Sunday, December 12, 2010

Podcast #12: They can't tell us apart

The police over here have just released photos of 14 people who, they claim, contributed to the violence that occurred at last Thursday's student protests. And so the witch-hunt begins. Here, look, here are some more people to stare at. Aren't they beautiful?

The slowness and quietness with which this new movement has taken shape is wondrous. It took over a decade of reality TV. Oh, but it must drive the government and the right-wing media absolutely insane that they can't point the finger at any one individual. This is a movement borne out of a collective spirit. There isn't one face that represents it. Not one face, not one name they can demonise. They can't tell us apart. They'll hit people over the head, they'll put others in prison but they have no idea how deep this is and how widespread. How this has been happening for years in small ways they'll never understand or care about. And it's now hit the streets. Still anonymous but loud and fantastic.

These are incredible times. I can't see them as in any way separate to my idea of what indiepop is and should be about. I feel as much part of this as I feel part of Indietracks and popfest and every brilliant popshow in Nottingham, Glasgow and Sheffield. My comrades in indiepop are my comrades in the cold streets around the country. This is the real 'we are all in this together' and it's been ours all along. It's the principles we've been guarding with our late nights all this time that are at stake here.

This coming week I'll find out whether my colleagues and I will still have a job in a few months. I've been feeling sick with anxiety for days now. But then I remember it's also the week when I'll be sat in a warm pub in the arms of two of my favourite people in the universe putting the world to rights; and the week when I'll be drawing up giddy pop plans for July with a group of incredible friends. You see, for everything they throw at us, we have a handful of things that are brighter and truer and make us indestructible.

And now I've got all this off my chest, here is a podcast you can download from here (34 MB), if you like. Told ya it was all relevant. Please forgive the sloppiness of it. My computer is playing up.

Tracklisting (30 mins)

The Tomboys - I'd rather fight than switch
Heavenly - Cut off
The Flame - See how I smile #1
Second-Hand Furniture - Whom to choose
Red Sleeping Beauty - Rocketship
When Nalda Became Punk - Moderns you should stay home
Murder Mystery - I am (if you are)
Soda Shop - Farewell
The Blanche Hudson Weekend - Let me go
The Sugar Stems - I don't want to be around you
Evans the Death - I'm so unclean
The Cannanes - Frightening thing

Tuesday, August 03, 2010

This is your train driver speaking

Tonight after work, I'm heading to our monthly pub club (where a bunch of us go to the pub and sit there until we're kicked out). It's an Indietracks Comedown Special and it's not coming a moment too soon: round 2 of my Indietracks comedown hit me good and proper on Sunday night; that slow sorrow that lingers for ages when you realise that, come Monday morning, you become once again a bundle of worries and anxieties that are of no benefit to anyone, really, apart from The Man who wants you tied down so it can keep The System running without interruptions. Come Monday morning, the friends you long to be surrounded by will be as sad as you, and the music you love will become a sound you have to turn on to block the ugly noise coming from outside. I sound like a cheery goth, I realise that.

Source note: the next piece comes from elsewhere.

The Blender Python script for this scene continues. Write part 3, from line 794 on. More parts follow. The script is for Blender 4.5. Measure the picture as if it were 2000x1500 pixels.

You see, until this year I always saw Indietracks as a superlative escape from reality, this magical thing we have that allows us to forget. But last Sunday night, on the dark train to Butterley, as we were waving goodbye to the site and wished to be allowed to live in signal boxes, that night I was filled with so much love and hope. Hope! That's it. The fact Indietracks happens at all should give us hope. Because it's not magic, not really. It's very real proof that the things we believe in are possible and utopia is a reactionary concept and can sod off. Before you hand me my laminated membership card from the Anarchist Federation I have something else to say.

Here is the thing: we have to carry on. We need to keep putting on popshows, writing songs, writing about indiepop, making fanzines, putting records out and buying them. Indietracks and popfests around the world rely upon all of us doing so. We carry each other on our backs and we shouldn't let go for fear of disappointment or fear of anything. The only thing to be afraid of is that the Tories get to us. And the anxiety of doing the stuff we care about justice is still the sweetest and most joyful because it means something, and there is true comradeship and a slight bit of madness there. Fair ticket prices, all the money going to the bands, records sold at cost price, fanzines written with passion, free songs, travelling for popshows, drunken smiles, bands on your floor - beauty in the face of adversity. Indiepop as a public service. We have to keep going.